In the original November 2012 decision, Federal Court Justice Chris Jessup ruled on the case where an active CFMEU member with 24 years’ service with BHP Coal had held up “scab” signs to intimidate passing motorists and non-striking employees on a picket line.

This was said to have intimidated female employees who complained to management. The picket line was in the context of negotiations for a new enterprise agreement at the company’s Queensland mine sites.

In the original decision, Justice Jessup found the man’s conduct was protected under the Fair Work Act‘s adverse action provisions because he was advancing the views of his union which was considered lawful industrial activity over which he could not be disciplined.

Under s346(b) and s347(b)(ii) of the Fair Work Act, participation in lawful activity organised by a union is protected from adverse action, as is advancing or representing the views of one’s union under s347(b)(v).

The adverse action the company took against the man was to stand him down and later terminate his employment. The original judge ordered the man to be reinstated after rejecting the company’s claim it stood him down for breaching its workplace conduct policy and “expected workplace behaviours”.

The judge found the man’s conduct while taking part in the industrial activity could not be divorced from the industrial activity itself, ie the picket line, and his conduct was therefore protected from any adverse action.

BHP Coal successfully appealed that decision to a Full Court of the Federal Court, with the CFMEU later appealing to the High Court.

In last week’s High Court decision, the majority vindicated the actions of the employer and general manager in standing the man down and terminating his employment, actions clearly designed to ensure the wellbeing and safety of all staff.

Implications for employers

The decision confirms that while employees have lawful rights to protest and engage in industrial activities, they must continue to abide by employers’ policies and standards of appropriate conduct while doing so.

The decision means offensive conduct within the context of industrial activities can provide a valid reason for an employer to take adverse action against an employee as long as the industrial activities themselves were not a motivating factor in taking the adverse action.

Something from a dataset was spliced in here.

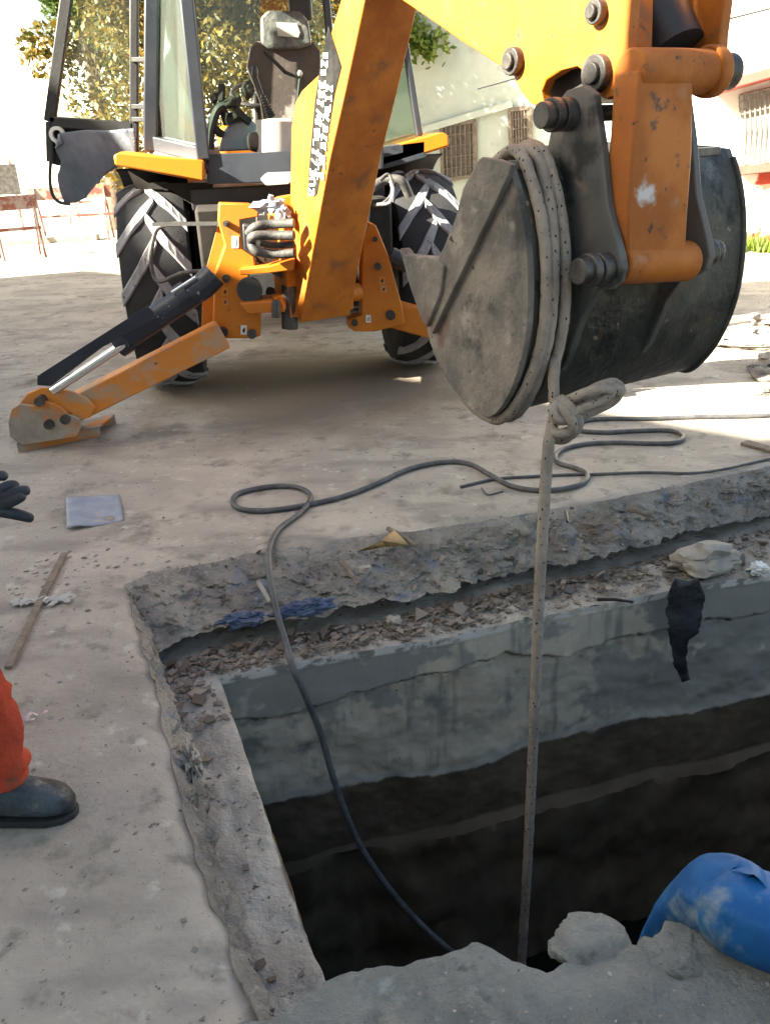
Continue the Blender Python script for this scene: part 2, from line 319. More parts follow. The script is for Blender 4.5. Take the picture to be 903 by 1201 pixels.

The High Court found in this case that offensive conduct could be divorced from the industrial activities it occurred within and be actioned appropriately.

The decision also confirms, as did the High Court’s September 2012 decision in Board of Bendigo Regional Institute of TAFE v Barclay, that the decision-maker’s motivation will be key in deciding what prompted the adverse action to be taken, i.e. whether it was over the industrial activities themselves or some other actionable behaviour within those activities.